One large pitcher, also three-pint and quart sizes;
Yeast-jar, or, what is better, two or three Mason’s glass cans, kept for yeast.
This list does not include any crockery for setting a servant’s table; that being governed by the number kept, and other considerations. Such dishes should be of heavier ware than your own, as they are likely to receive rougher handling; but there should be a full supply as one means of teaching neatness.
Wooden-ware is essential in the shape of a nest of boxes for rice, tapioca, &c.; and wooden pails for sugar, Graham-flour, &c.; while you will gradually accumulate many conveniences in the way of jars, stone pots for pickling, demijohns, &c., which give the store-room, at last, the expression dear to all thrifty housekeepers.
Scrubbing and water pails, scrubbing and blacking brushes, soap-dishes, sand-box, knife-board, and necessities in cleaning, must all find place, and, having found it, keep it to the end; absolute order and system being the first condition of comfortable housekeeping.
CHAPTER VI.
WASHING-DAY, AND CLEANING IN GENERAL.
Why Monday should be fixed upon as washing-day, is often questioned; but, like many other apparently arbitrary arrangements, its foundation is in common-sense. Tuesday has its advantages also, soon to be mentioned; but to any later period than Tuesday there are serious objections.
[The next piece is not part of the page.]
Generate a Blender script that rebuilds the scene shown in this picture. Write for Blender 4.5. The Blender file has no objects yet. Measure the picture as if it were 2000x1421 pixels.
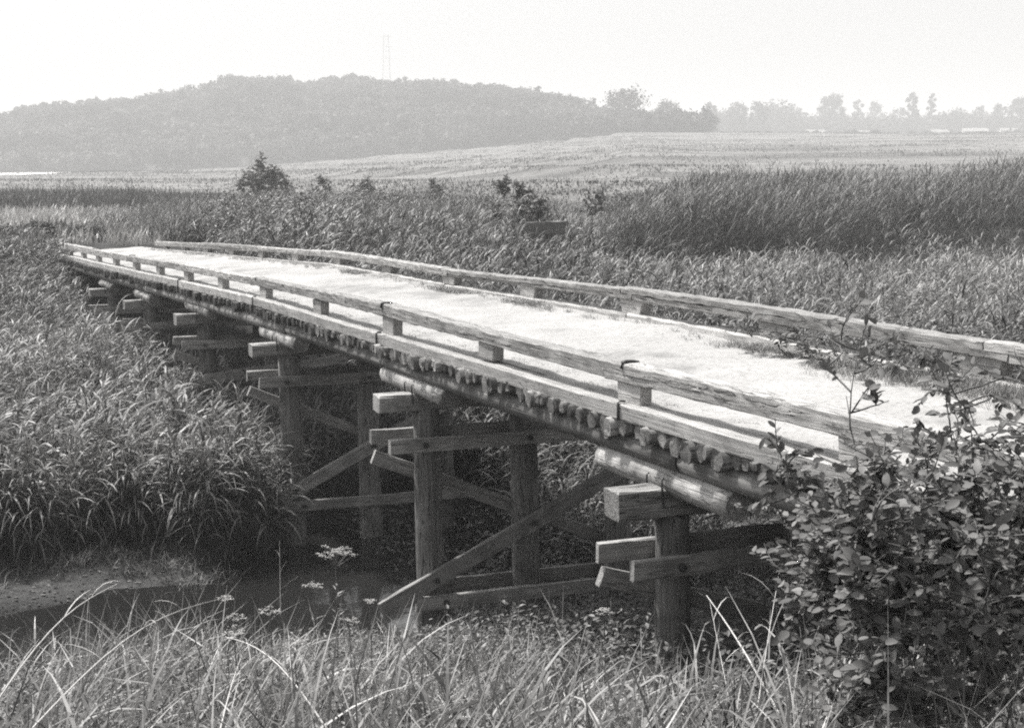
import bpy, math, numpy as np
from mathutils import Vector, Matrix
R = math.radians
rng = np.random.default_rng(7)
sc = bpy.context.scene

# ------------------------------------------------------------------ camera, sky, sun
ZC = 4.3
cam = bpy.data.objects.new('camera', bpy.data.cameras.new('camera'))
sc.collection.objects.link(cam); sc.camera = cam
cam.location = (0, 0, ZC); cam.rotation_euler = (R(90 - 7.49), 0, 0)
cam.data.sensor_width = 36; cam.data.lens = 50.04
cam.data.clip_start = 0.1; cam.data.clip_end = 6000

SUN_AZ, SUN_EL = -47.0, 57.0            # azimuth from +Y, clockwise positive (so the sun stands to the left)
w = bpy.data.worlds.new('World'); sc.world = w; w.use_nodes = True
nt = w.node_tree; nt.nodes.clear()
out = nt.nodes.new('ShaderNodeOutputWorld'); bg = nt.nodes.new('ShaderNodeBackground')
sky = nt.nodes.new('ShaderNodeTexSky'); sky.sky_type = 'NISHITA'; sky.sun_disc = False
sky.sun_elevation = R(SUN_EL); sky.sun_rotation = R(SUN_AZ)
sky.air_density = 1.0; sky.dust_density = 6.0; sky.ozone_density = 1.0
hs = nt.nodes.new('ShaderNodeHueSaturation'); hs.inputs['Saturation'].default_value = 0.02
nt.links.new(sky.outputs[0], hs.inputs['Color']); nt.links.new(hs.outputs[0], bg.inputs[0])
bg.inputs[1].default_value = 0.12
nt.links.new(bg.outputs[0], out.inputs[0])
sd = bpy.data.lights.new('sun', 'SUN'); sun = bpy.data.objects.new('sun', sd); sc.collection.objects.link(sun)
sd.energy = 4.3; sd.angle = R(4.0); sd.color = (1.0, 0.985, 0.96)
az, el = R(SUN_AZ), R(SUN_EL)
sv = Vector((math.sin(az) * math.cos(el), math.cos(az) * math.cos(el), math.sin(el)))
sun.rotation_euler = sv.to_track_quat('Z', 'Y').to_euler()
sc.view_settings.view_transform = 'Standard'; sc.view_settings.look = 'None'
sc.view_settings.gamma = 1.0; sc.view_settings.exposure = 0.88
cy = sc.cycles
cy.max_bounces = 5; cy.diffuse_bounces = 3; cy.glossy_bounces = 2; cy.transmission_bounces = 3
cy.volume_bounces = 0; cy.transparent_max_bounces = 6; cy.caustics_reflective = False; cy.caustics_refractive = False
cy.use_adaptive_sampling = True; cy.adaptive_threshold = 0.008
try: cy.use_denoising = False; cy.pixel_filter_type = 'BLACKMAN_HARRIS'; cy.filter_width = 2.0
except Exception: pass

# ------------------------------------------------------------------ bridge frame of reference
TH = R(24.266)
DU = np.array([-math.sin(TH), math.cos(TH)]); DV = np.array([math.cos(TH), math.sin(TH)])
P0 = np.array([5.10, 0.0])
def W(u, v, z=0.0):
    p = P0 + u * DU + v * DV
    return Vector((p[0], p[1], z))
def UV(X, Y):
    qx, qy = X - P0[0], Y - P0[1]
    return qx * DU[0] + qy * DU[1], qx * DV[0] + qy * DV[1]
NEAR_U = [-10, 4, 8.5, 10.6, 12.9, 15.7, 18, 20.7, 25.8, 30.9, 36, 41.9, 60]
NEAR_Z = [2.79, 2.79, 2.785, 2.757, 2.775, 2.727, 2.72, 2.705, 2.605, 2.485, 2.372, 2.24, 2.1]
FAR_U = [-10, 9.6, 12.1, 14.6, 17, 19.5, 22, 24.6, 27, 29.7, 34.5, 40, 60]
FAR_Z = [2.93, 2.93, 2.905, 2.93, 2.913, 2.898, 2.905, 2.884, 2.81, 2.733, 2.605, 2.45, 2.2]
nz = lambda u: float(np.interp(u, NEAR_U, NEAR_Z))
fz = lambda u: float(np.interp(u, FAR_U, FAR_Z))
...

All clothing is naturally changed on Sunday; and, if washed before dirt has had time to harden in the fiber of the cloth, the operation is much easier. The German custom, happily passing away, of washing only annually or semi-annually, is both disgusting, and destructive to health and clothes; the air of whatever room such accumulations are stored in being poisoned, while the clothes themselves are rubbed to pieces in the endeavor to get out the long-seated dirt.
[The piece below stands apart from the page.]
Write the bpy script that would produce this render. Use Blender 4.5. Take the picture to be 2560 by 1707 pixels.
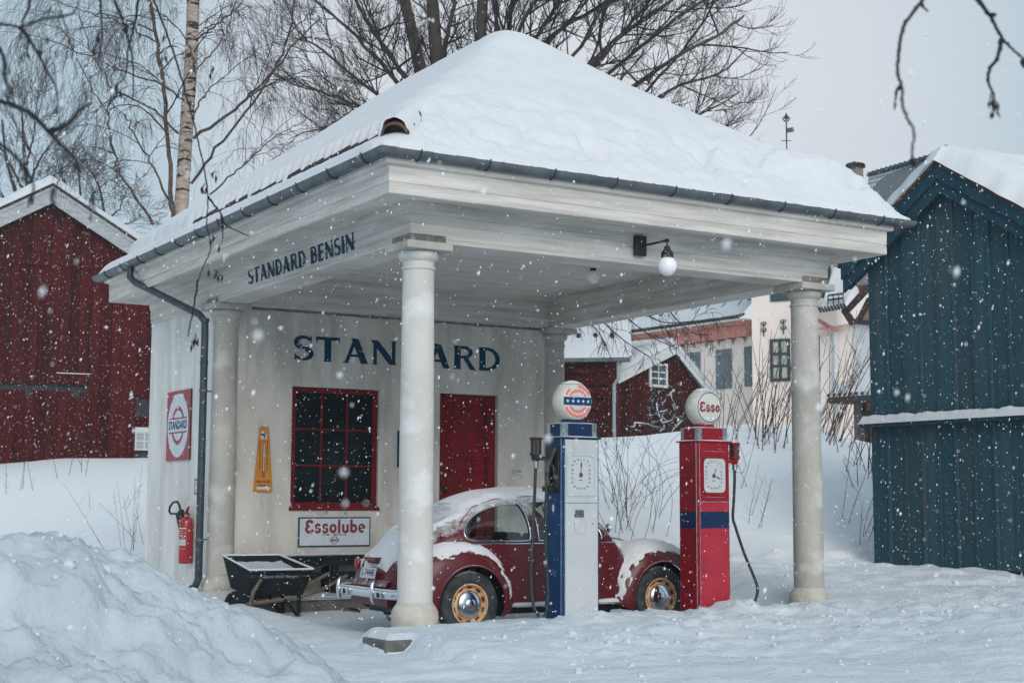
import bpy, bmesh, math, random
import numpy as np
from mathutils import Vector, noise
R = math.radians
sc = bpy.context.scene
for o in list(bpy.data.objects): bpy.data.objects.remove(o)

# ------------------------------------------------------------------ camera
CAM = np.array((-5.969, -12.025, 1.209)); FOC = 3655.5; PIT, ROL, YAW = 0.1069, 0.0042, 0.5466
_F = np.array((math.sin(YAW)*math.cos(PIT), math.cos(YAW)*math.cos(PIT), math.sin(PIT)))
_r = np.cross(_F, (0, 0, 1)); _r /= np.linalg.norm(_r); _u = np.cross(_r, _F)
_R = _r*math.cos(ROL) + _u*math.sin(ROL); _U = -_r*math.sin(ROL) + _u*math.cos(ROL)
cd = bpy.data.cameras.new('camera'); cam = bpy.data.objects.new('camera', cd); sc.collection.objects.link(cam)
from mathutils import Matrix
M = Matrix(((_R[0], _U[0], -_F[0], CAM[0]), (_R[1], _U[1], -_F[1], CAM[1]), (_R[2], _U[2], -_F[2], CAM[2]), (0, 0, 0, 1)))
cam.matrix_world = M
cd.sensor_width = 36; cd.lens = FOC/2560*36; cd.clip_end = 2000; cd.clip_start = .05
cd.dof.use_dof = True; cd.dof.focus_distance = 15.0; cd.dof.aperture_fstop = 4.5
sc.camera = cam
def ray(u, v): return _F + _R*(u-1280)/FOC - _U*(v-853.5)/FOC
def at(u, v, dep): return CAM + dep*ray(u, v)                       # world point seen at (u, v), dep metres away
def onx(u, v, X): d = ray(u, v); return CAM + d*(X-CAM[0])/d[0]
def ony(u, v, Y): d = ray(u, v); return CAM + d*(Y-CAM[1])/d[1]
def onz(u, v, Z): d = ray(u, v); return CAM + d*(Z-CAM[2])/d[2]

# ------------------------------------------------------------------ world, sun, exposure
w = bpy.data.worlds.new("World"); sc.world = w; w.use_nodes = True
nt = w.node_tree; nt.nodes.clear()
out = nt.nodes.new('ShaderNodeOutputWorld'); bg = nt.nodes.new('ShaderNodeBackground')
sky = nt.nodes.new('ShaderNodeTexSky'); sky.sky_type = 'NISHITA'; sky.sun_disc = False
SUN_EL, SUN_AZ = R(27), R(195)
sky.sun_elevation = SUN_EL; sky.sun_rotation = SUN_AZ; sky.air_density = 1.0; sky.dust_density = 4.0; sky.ozone_density = 1.0
hs = nt.nodes.new('ShaderNodeHueSaturation'); hs.inputs['Saturation'].default_value = .3; hs.inputs['Value'].default_value = .6
nt.links.new(sky.outputs[0], hs.inputs['Color'])
# the cloud layer: pale, a little darker and bluer towards the zenith and away from the bright part
tc = nt.nodes.new('ShaderNodeTexCoord'); sx = nt.nodes.new('ShaderNodeSeparateXYZ'); nt.links.new(tc.outputs['Generated'], sx.inputs[0])
cr = nt.nodes.new('ShaderNodeValToRGB')
cr.color_ramp.elements[0].position = 0.0; cr.color_ramp.elements[0].color = (7.45, 7.8, 8.1, 1)
cr.color_ramp.elements[1].position = .75; cr.color_ramp.elements[1].color = (7.0, 7.2, 7.5, 1)
nt.links.new(sx.outputs['Z'], cr.inputs[0])
dt = nt.nodes.new('ShaderNodeVectorMath'); dt.operation = 'DOT_PRODUCT'
bd = ray(1500, 300); bd = bd/np.linalg.norm(bd); dt.inputs[1].default_value = tuple(bd)
nt.links.new(tc.outputs['Generated'], dt.inputs[0])
mr = nt.nodes.new('ShaderNodeMapRange'); mr.inputs['From Min'].default_value = .94; mr.inputs['From Max'].default_value = .998
mr.inputs['To Min'].default_value = 0; mr.inputs['To Max'].default_value = 1; mr.interpolation_type = 'SMOOTHSTEP'
nt.links.new(dt.outputs['Value'], mr.inputs['Value'])
cm = nt.nodes.new('ShaderNodeMix'); cm.data_type = 'RGBA'; cm.blend_type = 'MULTIPLY'; cm.inputs[0].default_value = 1
c2 = nt.nodes.new('ShaderNodeMix'); c2.data_type = 'RGBA'
c2.inputs[6].default_value = (.60, .76, .86, 1); c2.inputs[7].default_value = (1.0, 1.01, 1.035, 1)
nt.links.new(mr.outputs[0], c2.inputs[0]); nt.links.new(cr.outputs[0], cm.inputs[6]); nt.links.new(c2.outputs[2], cm.inputs[7])
mx = nt.nodes.new('ShaderNodeMix'); mx.data_type = 'RGBA'; mx.inputs[0].default_value = .85
nt.links.new(hs.outputs[0], mx.inputs[6]); nt.links.new(cm.outputs[2], mx.inputs[7])
nt.links.new(mx.outputs[2], bg.inputs[0]); bg.inputs[1].default_value = .088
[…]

A weekly wash being the necessity if perfect cleanliness exists, the simplest and best method of thoroughly accomplishing it comes up for question. While few women are obliged to use their own hands in such directions, plenty of needy and unskilled workwomen who can earn a living in no other way being ready to relieve us, it is yet quite as necessary to know every detail, in order that the best work may be required, and that where there is ignorance of methods in such work they may be taught.
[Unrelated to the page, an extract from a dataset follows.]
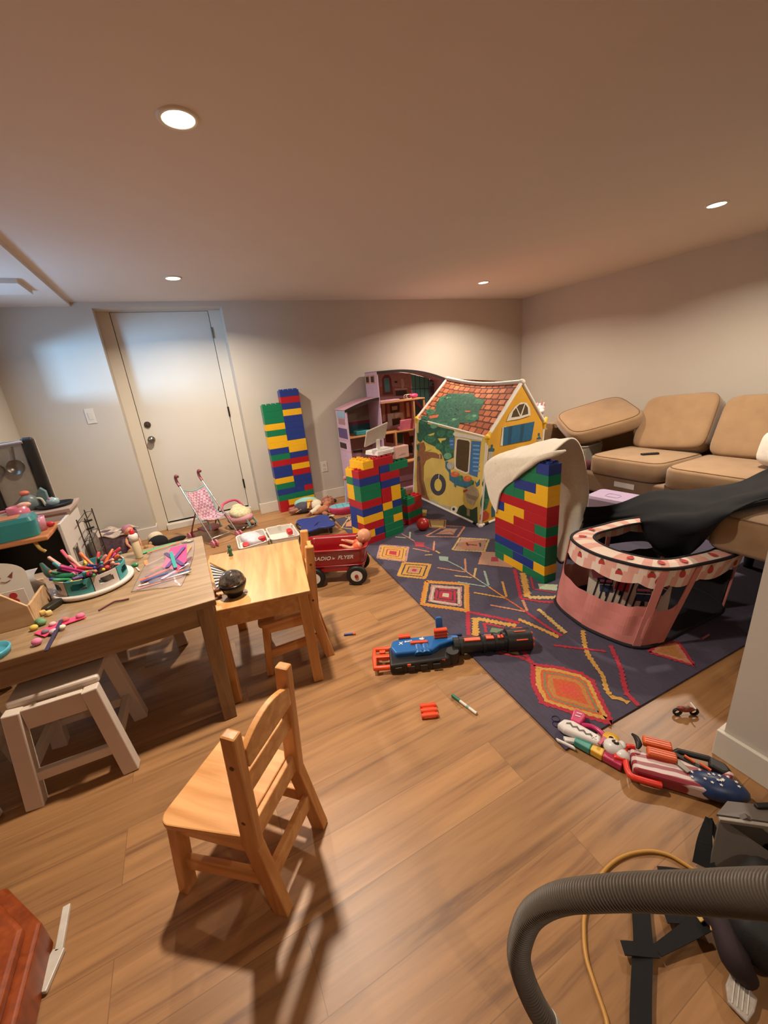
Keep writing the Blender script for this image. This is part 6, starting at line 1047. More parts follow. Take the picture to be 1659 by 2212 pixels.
# ------------------------------------------------------------------ small things near the table edge
def pom(x, y, r, col, label, sq=False):
    m = mat('bead_' + col.strip('#'), col, .8, var=.08); b = B()
    if sq: b.rbox((0, 0, r), (2 * r, 2 * r, 1.9 * r), .5, (0, 0, .5), 18, 10)
    else: b.ell((0, 0, r * .9), (r * 1.1, r, r * .9), nu=18, nv=11)
    return tag(b.build('craft_pompom' if not sq else 'foam_cube', m, loc=(x, y, ZT)), label, 'pompom' if not sq else 'foam cube')
pom(-.653, 1.882, .0105, '#cfae66', 'pale yellow foam cube left of its twin, below the dark case', True); pom(-.629, 1.862, .0105, '#d4b878', 'pale yellow foam cube right of its twin, below the dark case', True)
pom(-.647, 1.808, .013, '#5f8a62', 'upper of two sage green pompoms by the box corner'); pom(-.634, 1.788, .013, '#6a9468', 'lower of two sage green pompoms by the box corner'); pom(-.653, 1.762, .012, '#d6b552', 'yellow pompom left of the pink paper star')
pom(-.613, 1.632, .014, '#d6789a', 'pink pompom nearest the table edge'); 
t = thing('paper_star', 'bright pink paper shape with pompoms glued on, near the table front edge', 'paper craft', (-.57, 1.72, ZT)); O = t.location
b = B(O); b.prism([(-.645, 1.722), (-.600, 1.752), (-.555, 1.762), (-.520, 1.770), (-.485, 1.735), (-.545, 1.725), (-.575, 1.695), (-.600, 1.668)], (0, 0, ZT + .004), (1, 0, 0), (0, 1, 0), .003); b.build('paper', mat('neon_pink_paper', '#d8416a', .6, var=.03), t)
for x, y, r, c in ((-.604, 1.697, .012, '#6f6a72'), (-.505, 1.750, .015, '#d4688c'), (-.555, 1.752, .014, '#b0605a'), (-.592, 1.745, .012, '#cfa8a8'), (-.575, 1.678, .014, '#b8a8aa'), (-.553, 1.695, .012, '#d2c8b0')): B(O).ell((x, y, ZT + .012), (r, r * .9, r * .7), nu=16, nv=10).build('glued_pompom', mat('bead_' + c.strip('#'), c, .8, var=.08), t)
o_ = B((-.565, 1.64, ZT + .02)); o_.bar((-.560, 1.735, ZT + .022), (-.572, 1.555, ZT + .006), .012, .004, (0, 0, 1)); tag(o_.build('craft_stick', mat('dark_purple_stick', '#2e1c3c', .6), loc=(-.565, 1.64, ZT + .02), bevel=.001), 'dark purple craft stick hanging over the front edge of the grey table', 'craft stick')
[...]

The advantages of washing on Tuesday are, that it allows Monday for setting in order after the necessary rest of Sunday, gives opportunity to collect and put in soak all the soiled clothing, and so does away with the objection felt by many good people to performing this operation Sunday night.
To avoid such sin, bed-clothing is often changed on Saturday; but it seems only part of the freshness and sweetness which ought always to make Sunday the white-day of the week, that such change should be made on that morning, while the few minutes required for sorting the clothes, and putting them in water, are quite as legitimate as any needed operation.